EXERCISE INSTRUCTIONS:
For each line below that contains the string "parts", copy that line.

Data extracted from a collection:
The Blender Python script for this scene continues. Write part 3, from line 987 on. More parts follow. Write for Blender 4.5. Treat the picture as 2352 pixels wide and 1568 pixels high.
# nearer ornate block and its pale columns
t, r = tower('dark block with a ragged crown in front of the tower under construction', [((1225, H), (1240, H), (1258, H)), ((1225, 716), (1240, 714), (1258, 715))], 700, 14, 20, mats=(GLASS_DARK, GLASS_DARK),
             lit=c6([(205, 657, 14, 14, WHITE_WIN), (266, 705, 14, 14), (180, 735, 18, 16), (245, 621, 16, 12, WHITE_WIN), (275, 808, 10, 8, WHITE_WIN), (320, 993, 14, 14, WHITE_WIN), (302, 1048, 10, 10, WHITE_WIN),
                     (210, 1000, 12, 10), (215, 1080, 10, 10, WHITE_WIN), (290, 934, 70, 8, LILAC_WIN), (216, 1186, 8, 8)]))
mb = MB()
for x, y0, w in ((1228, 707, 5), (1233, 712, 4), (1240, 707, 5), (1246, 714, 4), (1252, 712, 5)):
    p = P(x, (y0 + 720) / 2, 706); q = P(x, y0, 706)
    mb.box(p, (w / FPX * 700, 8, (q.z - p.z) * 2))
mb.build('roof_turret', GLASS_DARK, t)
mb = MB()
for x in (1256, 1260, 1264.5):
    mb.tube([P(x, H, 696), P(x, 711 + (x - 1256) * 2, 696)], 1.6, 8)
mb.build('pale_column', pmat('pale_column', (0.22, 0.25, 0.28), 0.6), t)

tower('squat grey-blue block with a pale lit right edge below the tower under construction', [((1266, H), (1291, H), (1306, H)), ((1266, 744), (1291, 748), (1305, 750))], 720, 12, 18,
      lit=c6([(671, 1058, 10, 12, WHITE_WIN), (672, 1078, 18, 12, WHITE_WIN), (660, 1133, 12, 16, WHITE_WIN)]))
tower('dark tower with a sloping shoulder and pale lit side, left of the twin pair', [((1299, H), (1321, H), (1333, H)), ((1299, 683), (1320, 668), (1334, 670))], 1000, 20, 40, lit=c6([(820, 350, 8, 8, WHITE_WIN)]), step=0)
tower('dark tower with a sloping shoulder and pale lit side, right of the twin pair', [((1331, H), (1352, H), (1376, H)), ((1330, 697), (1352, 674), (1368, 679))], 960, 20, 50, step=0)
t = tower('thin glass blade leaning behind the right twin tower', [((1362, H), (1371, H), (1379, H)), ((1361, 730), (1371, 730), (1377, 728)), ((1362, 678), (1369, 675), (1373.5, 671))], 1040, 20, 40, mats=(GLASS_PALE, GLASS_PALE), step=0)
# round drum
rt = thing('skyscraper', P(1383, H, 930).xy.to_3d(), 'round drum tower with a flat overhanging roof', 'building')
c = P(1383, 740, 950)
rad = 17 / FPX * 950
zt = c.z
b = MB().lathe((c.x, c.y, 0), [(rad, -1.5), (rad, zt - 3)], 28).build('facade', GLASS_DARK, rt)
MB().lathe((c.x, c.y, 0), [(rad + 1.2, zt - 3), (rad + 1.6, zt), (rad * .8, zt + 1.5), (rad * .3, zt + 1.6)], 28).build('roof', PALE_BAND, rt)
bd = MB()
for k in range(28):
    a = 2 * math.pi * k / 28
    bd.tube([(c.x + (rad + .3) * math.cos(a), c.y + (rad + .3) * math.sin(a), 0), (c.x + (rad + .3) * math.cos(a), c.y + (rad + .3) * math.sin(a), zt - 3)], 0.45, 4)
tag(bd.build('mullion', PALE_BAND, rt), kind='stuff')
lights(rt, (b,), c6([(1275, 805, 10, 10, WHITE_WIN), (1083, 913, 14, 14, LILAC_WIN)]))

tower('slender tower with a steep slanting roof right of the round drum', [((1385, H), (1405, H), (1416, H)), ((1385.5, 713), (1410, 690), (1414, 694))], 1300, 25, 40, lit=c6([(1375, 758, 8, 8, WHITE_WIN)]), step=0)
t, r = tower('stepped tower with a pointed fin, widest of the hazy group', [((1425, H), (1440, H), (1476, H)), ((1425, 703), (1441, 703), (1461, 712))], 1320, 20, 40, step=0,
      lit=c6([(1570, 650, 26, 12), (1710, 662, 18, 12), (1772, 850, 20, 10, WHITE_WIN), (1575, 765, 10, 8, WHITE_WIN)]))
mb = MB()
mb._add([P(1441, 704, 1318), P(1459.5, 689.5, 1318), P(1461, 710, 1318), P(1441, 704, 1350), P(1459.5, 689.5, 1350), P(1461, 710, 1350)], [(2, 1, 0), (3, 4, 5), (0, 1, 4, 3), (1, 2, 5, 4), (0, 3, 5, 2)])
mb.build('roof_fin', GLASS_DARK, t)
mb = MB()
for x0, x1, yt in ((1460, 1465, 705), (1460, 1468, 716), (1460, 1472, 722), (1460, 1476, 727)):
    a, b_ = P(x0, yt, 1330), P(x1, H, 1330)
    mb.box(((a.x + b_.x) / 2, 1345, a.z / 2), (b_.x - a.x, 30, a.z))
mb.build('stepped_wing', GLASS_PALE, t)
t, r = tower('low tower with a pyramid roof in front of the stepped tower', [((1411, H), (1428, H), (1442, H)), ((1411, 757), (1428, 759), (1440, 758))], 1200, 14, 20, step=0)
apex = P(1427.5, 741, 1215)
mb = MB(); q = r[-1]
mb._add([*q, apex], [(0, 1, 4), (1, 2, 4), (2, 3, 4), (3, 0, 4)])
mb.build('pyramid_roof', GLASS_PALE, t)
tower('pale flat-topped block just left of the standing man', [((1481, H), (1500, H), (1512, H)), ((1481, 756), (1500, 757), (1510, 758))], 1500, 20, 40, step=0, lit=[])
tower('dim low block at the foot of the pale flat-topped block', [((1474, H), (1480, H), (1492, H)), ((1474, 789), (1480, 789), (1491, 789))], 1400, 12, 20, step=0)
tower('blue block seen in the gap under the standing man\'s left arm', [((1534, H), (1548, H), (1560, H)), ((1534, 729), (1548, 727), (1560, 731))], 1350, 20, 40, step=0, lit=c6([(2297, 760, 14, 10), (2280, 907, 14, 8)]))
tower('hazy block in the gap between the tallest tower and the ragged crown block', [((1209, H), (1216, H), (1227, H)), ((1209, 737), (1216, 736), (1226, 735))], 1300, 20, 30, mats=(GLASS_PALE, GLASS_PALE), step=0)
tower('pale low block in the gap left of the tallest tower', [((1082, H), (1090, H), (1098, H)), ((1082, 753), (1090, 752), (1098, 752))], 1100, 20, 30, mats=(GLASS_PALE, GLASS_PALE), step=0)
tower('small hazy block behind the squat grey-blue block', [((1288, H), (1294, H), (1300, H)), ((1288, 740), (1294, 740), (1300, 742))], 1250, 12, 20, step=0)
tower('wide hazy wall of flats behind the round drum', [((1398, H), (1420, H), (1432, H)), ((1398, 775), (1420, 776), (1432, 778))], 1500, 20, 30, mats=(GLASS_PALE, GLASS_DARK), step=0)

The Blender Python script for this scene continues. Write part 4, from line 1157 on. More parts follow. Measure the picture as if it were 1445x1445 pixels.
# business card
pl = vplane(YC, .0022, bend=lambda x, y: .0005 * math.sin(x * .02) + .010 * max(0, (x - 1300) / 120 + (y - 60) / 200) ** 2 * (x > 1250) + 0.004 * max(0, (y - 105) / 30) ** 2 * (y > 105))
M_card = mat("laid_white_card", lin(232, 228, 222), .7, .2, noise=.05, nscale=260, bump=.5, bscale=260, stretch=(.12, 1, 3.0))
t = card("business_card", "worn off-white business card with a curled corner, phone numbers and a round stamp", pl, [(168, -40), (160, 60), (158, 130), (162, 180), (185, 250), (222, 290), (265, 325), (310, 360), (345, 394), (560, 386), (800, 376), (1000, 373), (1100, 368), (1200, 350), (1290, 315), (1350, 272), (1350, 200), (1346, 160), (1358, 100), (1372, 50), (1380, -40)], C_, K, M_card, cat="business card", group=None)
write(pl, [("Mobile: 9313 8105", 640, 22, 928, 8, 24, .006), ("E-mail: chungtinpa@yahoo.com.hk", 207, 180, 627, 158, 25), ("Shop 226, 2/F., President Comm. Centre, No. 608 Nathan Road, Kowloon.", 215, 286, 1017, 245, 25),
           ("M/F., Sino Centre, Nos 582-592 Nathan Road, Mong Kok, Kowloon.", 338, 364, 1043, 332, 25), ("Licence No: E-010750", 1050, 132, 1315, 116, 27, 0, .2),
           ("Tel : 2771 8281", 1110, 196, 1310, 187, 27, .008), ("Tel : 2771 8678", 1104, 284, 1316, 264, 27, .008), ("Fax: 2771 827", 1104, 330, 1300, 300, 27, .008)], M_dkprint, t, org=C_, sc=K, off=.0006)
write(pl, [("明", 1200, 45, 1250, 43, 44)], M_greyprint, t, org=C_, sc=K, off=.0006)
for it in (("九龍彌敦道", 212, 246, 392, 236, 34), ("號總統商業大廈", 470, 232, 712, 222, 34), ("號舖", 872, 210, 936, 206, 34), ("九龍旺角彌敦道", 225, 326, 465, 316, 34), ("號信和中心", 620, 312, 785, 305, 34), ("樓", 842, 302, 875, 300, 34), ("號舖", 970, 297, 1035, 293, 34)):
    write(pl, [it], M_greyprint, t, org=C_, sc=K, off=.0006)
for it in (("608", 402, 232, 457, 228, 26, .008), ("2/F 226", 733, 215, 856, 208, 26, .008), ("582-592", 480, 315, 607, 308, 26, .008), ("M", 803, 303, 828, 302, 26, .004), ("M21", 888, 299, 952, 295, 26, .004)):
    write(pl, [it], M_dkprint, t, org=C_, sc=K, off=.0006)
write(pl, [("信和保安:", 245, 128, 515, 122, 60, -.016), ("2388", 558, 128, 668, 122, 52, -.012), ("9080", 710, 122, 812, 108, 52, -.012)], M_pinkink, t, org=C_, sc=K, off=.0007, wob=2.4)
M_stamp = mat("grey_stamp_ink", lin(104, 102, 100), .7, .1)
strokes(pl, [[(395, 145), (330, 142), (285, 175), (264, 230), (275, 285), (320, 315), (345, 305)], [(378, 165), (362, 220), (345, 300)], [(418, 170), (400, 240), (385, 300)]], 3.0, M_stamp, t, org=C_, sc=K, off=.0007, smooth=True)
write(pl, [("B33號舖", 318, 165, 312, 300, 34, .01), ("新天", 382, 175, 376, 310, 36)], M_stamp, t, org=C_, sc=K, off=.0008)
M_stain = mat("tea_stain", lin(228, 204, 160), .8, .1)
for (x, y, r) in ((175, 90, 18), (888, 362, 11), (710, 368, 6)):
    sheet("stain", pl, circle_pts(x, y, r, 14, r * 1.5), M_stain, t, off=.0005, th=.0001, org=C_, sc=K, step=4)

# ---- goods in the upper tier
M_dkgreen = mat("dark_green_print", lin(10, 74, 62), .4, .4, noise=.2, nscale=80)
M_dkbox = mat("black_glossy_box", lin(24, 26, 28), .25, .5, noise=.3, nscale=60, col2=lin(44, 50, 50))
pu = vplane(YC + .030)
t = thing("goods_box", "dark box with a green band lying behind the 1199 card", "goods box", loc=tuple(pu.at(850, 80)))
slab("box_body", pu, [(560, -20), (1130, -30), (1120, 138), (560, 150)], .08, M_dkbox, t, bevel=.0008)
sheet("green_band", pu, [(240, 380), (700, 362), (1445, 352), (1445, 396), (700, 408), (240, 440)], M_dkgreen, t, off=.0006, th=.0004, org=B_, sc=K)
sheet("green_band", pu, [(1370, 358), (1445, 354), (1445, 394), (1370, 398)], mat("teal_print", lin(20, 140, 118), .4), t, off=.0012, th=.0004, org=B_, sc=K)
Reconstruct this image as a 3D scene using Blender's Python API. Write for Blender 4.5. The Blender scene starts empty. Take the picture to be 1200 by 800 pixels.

COMPLETE ANSWER:
The Blender Python script for this scene continues. Write part 3, from line 987 on. More parts follow. Write for Blender 4.5. Treat the picture as 2352 pixels wide and 1568 pixels high.
The Blender Python script for this scene continues. Write part 4, from line 1157 on. More parts follow. Measure the picture as if it were 1445x1445 pixels.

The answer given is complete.